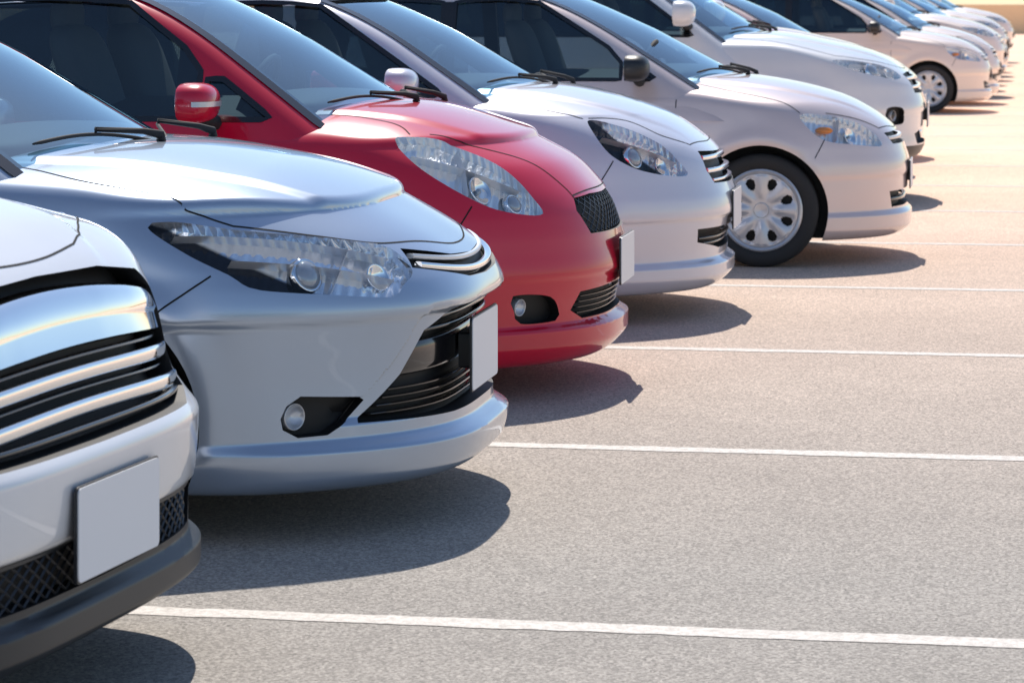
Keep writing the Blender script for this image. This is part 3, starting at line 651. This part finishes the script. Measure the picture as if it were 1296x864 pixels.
C['tall']=dict(C['suv'],zb=.30,zt=1.24,xn=-.53,yc=20.3,yaw=0,A=.38,p=3.4,side=SIDE2,shelf=.012,shelfz=.62,res=.8,r=.38,hous=H_LIGHT,
 nose=[(.22,-.24),(.28,-.12),(.34,-.03),(.40,-.01),(.5,-.015),(.65,-.01),(.8,-.04),(.88,-.09),(.95,-.17),(1.02,-.30),(1.1,-.5)],
 hood=[(-.12,.90),(-.24,.975),(-.4,1.04),(-.6,1.09),(-1.1,1.17),(-4.6,1.19)],belt=1.13,ws=(-1.12,1.17,.6,.27),rw=(-4.5,1.2,2.5),
 roof=[(-1.6,1.6),(-2.0,1.72),(-2.5,1.78),(-3.3,1.78),(-4.,1.72),(-4.4,1.6)],wtop=1.66,stop=1.62,up=.25,plasticz=.40,
 head=[(-.62,-.84,.97),(-.44,-.76,.985),(-.24,-.60,.95),(-.16,-.55,.87),(-.24,-.66,.83),(-.45,-.82,.88)],
 lamps=[((-.34,-.72,.92),.05,'proj'),((-.24,-.62,.90),.04,'bowl')],vane=[((-.5,-.80,.94),(-.2,-.6,.89))],
 pockets=[dict(pts=[(0,.90),(.3,.90),(.48,.89),(.45,.76),(0,.75)],dep=.05),dict(pts=[(0,.50),(.4,.50),(.5,.48),(.46,.41),(0,.405)],dep=.05,m=5),
          dict(front=False,smooth=True,pts=[(-.28,-.76,.66),(-.16,-.66,.66),(-.15,-.64,.56),(-.26,-.75,.56)],dep=.04)],
 fog=((-.2,-.70,.61),.035),slats=[(-.47,.47,lambda y:.86,.022,-.002,.025,1),(-.46,.46,lambda y:.80,.022,-.002,.025,1)],plate=(.02,.60,.36,.17),
 gaps=[[(-1.3,-.66,1.10),(-1.0,-.72,1.07),(-.75,-.76,1.03),(-.6,-.78,.99)],[(-.6,-.78,.99),(-.42,-.70,.99),(-.24,-.5,.965),(-.16,-.3,.95)]],
 cgaps=[[(-.16,-.3,.95),(-.13,-.1,.95),(-.13,.1,.95),(-.16,.3,.95)]],mirror=(-1.62,1.05,1.31))
C['tall'].pop('lattice')
T0=time.time()
R={}
R['suv']=build(C['suv'],'white sport utility car with chrome barred grille and blank plate','car')
R['sedan']=build(C['sedan'],'silver sedan with wide headlights and black trapezoid intake','car')
R['red']=build(C['red'],'bright red hatchback with red door mirror between two silver cars','car')
R['white']=build(C['white'],'pearl white compact car with chrome grille bars beside red car','car')
R['fit']=build(C['fit'],'pale silver hatchback with silver wheel covers and dark mirror','car')
R['tall']=build(C['tall'],'tall white sport utility car beyond the pale hatchback','car')
def clone(root,xn,yc,L,label,pm=None,oldpaint=None):
    r=root.copy(); COL.objects.link(r); r.location=(xn-L/2,yc,0); r.rotation_euler=(0,0,0); r['label']=label
    mp={root:r}; todo=list(root.children)
    while todo:
        o=todo.pop(0); n=o.copy(); COL.objects.link(n); n.parent=mp[o.parent]; mp[o]=n; todo+=list(o.children)
        if pm:
            for s in n.material_slots:
                if s.material==oldpaint: s.link='OBJECT'; s.material=pm
    return r
clone(R['tall'],-.80,23.1,4.6,'red car mostly hidden behind a tall white car',P_RED,P_WHITE)
clone(R['white'],-.68,25.5,4.1,'white compact car with its nose just showing',P_WHITE_HAZE,P_PEARL)
clone(R['fit'],-.12,35.8,3.85,'pale hatchback next to empty bays',P_WHITE_HAZE,P_SILV_HAZE)
far=[('white',38.4,-.02,P_WHITE_HAZE),('tall',41,.05,P_WHITE_HAZE),('sedan',43.6,.02,P_WHITE_HAZE),('fit',46.2,.0,P_WHITE_HAZE),('white',48.8,.1,P_WHITE_HAZE),('tall',51.4,.1,P_WHITE_HAZE),('fit',54,.12,P_WHITE_HAZE),('sedan',56.6,.05,P_WHITE_HAZE),('white',59.2,.15,P_WHITE_HAZE),('tall',62,.25,P_WHITE_HAZE)]
for k,y,x,pm in far:
    clone(R[k],x,y,C[k]['L'],'pale car far down the parked row',pm,C[k]['paint'])
print('cars',time.time()-T0)
# ------------------------------------------------------------------ ground
def asphalt(name):
    m=mat(name,(.2,.2,.2),0,.88); nt=m.node_tree; b=nt.nodes['Principled BSDF']; tc=N(nt,'ShaderNodeTexCoord')
    def noise(s,d=4,r=.6):
        n=N(nt,'ShaderNodeTexNoise'); n.inputs['Scale'].default_value=s; n.inputs['Detail'].default_value=d; n.inputs['Roughness'].default_value=r; nt.links.new(tc.outputs['Object'],n.inputs['Vector']); return n
    big=noise(.35,5); mid=noise(3,6,.7); fin=noise(125,4,.8); grit=noise(38,3,.6)
    vor=N(nt,'ShaderNodeTexVoronoi'); vor.inputs['Scale'].default_value=120; nt.links.new(tc.outputs['Object'],vor.inputs['Vector'])
    spot=N(nt,'ShaderNodeTexVoronoi'); spot.inputs['Scale'].default_value=.55; nt.links.new(tc.outputs['Object'],spot.inputs['Vector'])
    sep=N(nt,'ShaderNodeSeparateXYZ'); nt.links.new(tc.outputs['Object'],sep.inputs[0])
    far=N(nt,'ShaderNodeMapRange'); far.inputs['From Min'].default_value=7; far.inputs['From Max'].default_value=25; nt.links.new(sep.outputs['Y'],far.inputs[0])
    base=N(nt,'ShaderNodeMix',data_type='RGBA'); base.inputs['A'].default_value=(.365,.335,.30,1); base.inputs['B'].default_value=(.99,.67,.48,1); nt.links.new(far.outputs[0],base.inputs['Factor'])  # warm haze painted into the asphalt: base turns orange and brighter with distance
    def mul(a,src,lo,hi,f0=.3,f1=.7):
        r=N(nt,'ShaderNodeMapRange'); r.inputs['From Min'].default_value=f0; r.inputs['From Max'].default_value=f1; r.inputs['To Min'].default_value=lo; r.inputs['To Max'].default_value=hi; nt.links.new(src,r.inputs[0])
        x=N(nt,'ShaderNodeMix',data_type='RGBA',blend_type='MULTIPLY'); x.inputs['Factor'].default_value=1; nt.links.new(a,x.inputs['A']); nt.links.new(r.outputs[0],x.inputs['B']); return x.outputs['Result']
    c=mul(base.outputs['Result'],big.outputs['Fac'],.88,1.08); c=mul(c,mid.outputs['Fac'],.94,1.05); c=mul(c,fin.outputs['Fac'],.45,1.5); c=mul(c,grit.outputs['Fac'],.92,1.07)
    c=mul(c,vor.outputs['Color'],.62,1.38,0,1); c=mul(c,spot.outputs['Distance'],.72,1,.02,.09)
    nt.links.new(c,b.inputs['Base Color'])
    bp=N(nt,'ShaderNodeBump'); bp.inputs['Strength'].default_value=.5; bp.inputs['Distance'].default_value=.006; nt.links.new(fin.outputs['Fac'],bp.inputs['Height']); nt.links.new(bp.outputs[0],b.inputs['Normal'])
    return m
bm=bmesh.new(); s=400
vs=[bm.verts.new(v) for v in ((-s,-s,0),(s,-s,0),(s,s,0),(-s,s,0))]; bm.faces.new(vs); me=bpy.data.meshes.new('ground'); bm.to_mesh(me); g=bpy.data.objects.new('ground',me); COL.objects.link(g); me.materials.append(asphalt('worn_asphalt_far_haze')); g['kind']='structure'
def linemat():
    m=mat('worn_line_paint',(.8,.78,.74),0,.7); nt=m.node_tree; b=nt.nodes['Principled BSDF']; tc=N(nt,'ShaderNodeTexCoord')
    n=N(nt,'ShaderNodeTexNoise'); n.inputs['Scale'].default_value=40; n.inputs['Detail'].default_value=8; n.inputs['Roughness'].default_value=.85; nt.links.new(tc.outputs['Object'],n.inputs['Vector'])
    r=N(nt,'ShaderNodeMapRange'); r.inputs['From Min'].default_value=.36; r.inputs['From Max'].default_value=.60; nt.links.new(n.outputs['Fac'],r.inputs[0])
    mx=N(nt,'ShaderNodeMix',data_type='RGBA'); mx.inputs['A'].default_value=(.80,.75,.69,1); mx.inputs['B'].default_value=(.46,.42,.375,1); nt.links.new(r.outputs[0],mx.inputs['Factor']); nt.links.new(mx.outputs['Result'],b.inputs['Base Color']); return m
LM=linemat()
for y in [3.84]+[6.38+2.55*i for i in range(24)]:
    V=[];F=[];n=400; a=b=0
    for i in range(n+1):
        x=-5.2+9.8*i/n; a=a*.7+random.uniform(-.004,.004); b=b*.7+random.uniform(-.004,.004); V+=[(x,y-.044+a,.0015),(x,y+.044+b,.0015)]
        if i: F.append([2*i-2,2*i,2*i+1,2*i-1])
    o=mkmesh('parking_line',V,F,[LM]); o['kind']='structure'
def wallbox(name,x0,x1,y0,y1,z1,m,z0=0):
    V=[(x,y,z) for x in (x0,x1) for y in (y0,y1) for z in (z0,z1)]; F=[[0,1,3,2],[4,6,7,5],[0,4,5,1],[2,3,7,6],[1,5,7,3],[0,2,6,4]]
    o=mkmesh(name,V,F,[m]); o.data.shade_flat(); return o
wl=wallbox('boundary_wall',-40,40,108,108.3,1.1,mat('ochre_glow_render',(.99,.70,.42),0,.8)); wl['label']='low wall with warm glow painted into its ochre colour at the far edge of the lot'; wl['category']='wall'  # wall colour lightened towards orange to carry the far glow
def leaf_mass(cx,cy,cz,rx,ry,rz,n,sz):
    V=[];F=[]
    for i in range(n):
        a=random.uniform(0,6.283); b=math.acos(random.uniform(-1,1)); r=random.uniform(.6,1.05)*(1+.18*math.sin(3*a)+.12*math.sin(5*b+a))
        p=Vector((cx+rx*r*math.sin(b)*math.cos(a),cy+ry*r*math.sin(b)*math.sin(a),max(.05,cz+rz*r*math.cos(b))))
        u=Vector((random.gauss(0,1),random.gauss(0,1),random.gauss(0,1))).normalized(); v=u.orthogonal().normalized(); k=random.uniform(.5,1.3)*sz; o=len(V)
        V+=[p-u*k,p+v*k*.6,p+u*k,p-v*k*.6]; F.append([o,o+1,o+2,o+3])
    return V,F
leafm=mat('foliage',(.07,.11,.03),0,.7)
V,F,I=joinm([leaf_mass(x,-44+random.uniform(-3,3),random.uniform(2.5,4),4,3,3.2+random.uniform(-.5,1.5),420,.42) for x in np.arange(-60,60,5.)]); h=mkmesh('tree_belt',V,F,[leafm]); h['kind']='stuff'; h['label']='belt of green trees across the road from the lot'; h['category']='trees'
# ------------------------------------------------------------------ light, sky, camera
w=bpy.data.worlds.new('World'); sc.world=w; w.use_nodes=True; nt=w.node_tree; sk=nt.nodes.new('ShaderNodeTexSky'); sk.sky_type='NISHITA'; sk.sun_disc=False; sk.sun_elevation=math.radians(53); sk.sun_rotation=math.radians(-12); sk.air_density=1.0; sk.dust_density=.4; sk.ozone_density=2.0
nt.links.new(sk.outputs[0],nt.nodes['Background'].inputs[0]); nt.nodes['Background'].inputs[1].default_value=.135
l=bpy.data.lights.new('sun','SUN'); l.energy=5; l.angle=math.radians(.5); l.color=(1,.93,.84); lo=bpy.data.objects.new('sun',l); COL.objects.link(lo)
e_,a_=math.radians(53),math.radians(12)
lo.rotation_euler=Vector((-math.sin(a_)*math.cos(e_),math.cos(a_)*math.cos(e_),math.sin(e_))).to_track_quat('Z','Y').to_euler()
c=bpy.data.cameras.new('camera'); co=bpy.data.objects.new('camera',c); COL.objects.link(co); co.location=(0,0,1.43); co.rotation_euler=(math.pi/2,0,math.atan(620/3600)); c.lens=100; c.shift_y=-437/1296; c.clip_end=1500; sc.camera=co
c.dof.use_dof=True; c.dof.focus_distance=8.6; c.dof.aperture_fstop=10
sc.view_settings.view_transform='Standard'; sc.view_settings.look='None'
——————
— Stated goal —
Pull out each line of the listing that holds the string "spot".

— Answer below —
    spot=N(nt,'ShaderNodeTexVoronoi'); spot.inputs['Scale'].default_value=.55; nt.links.new(tc.outputs['Object'],spot.inputs['Vector'])
    c=mul(c,vor.outputs['Color'],.62,1.38,0,1); c=mul(c,spot.outputs['Distance'],.72,1,.02,.09)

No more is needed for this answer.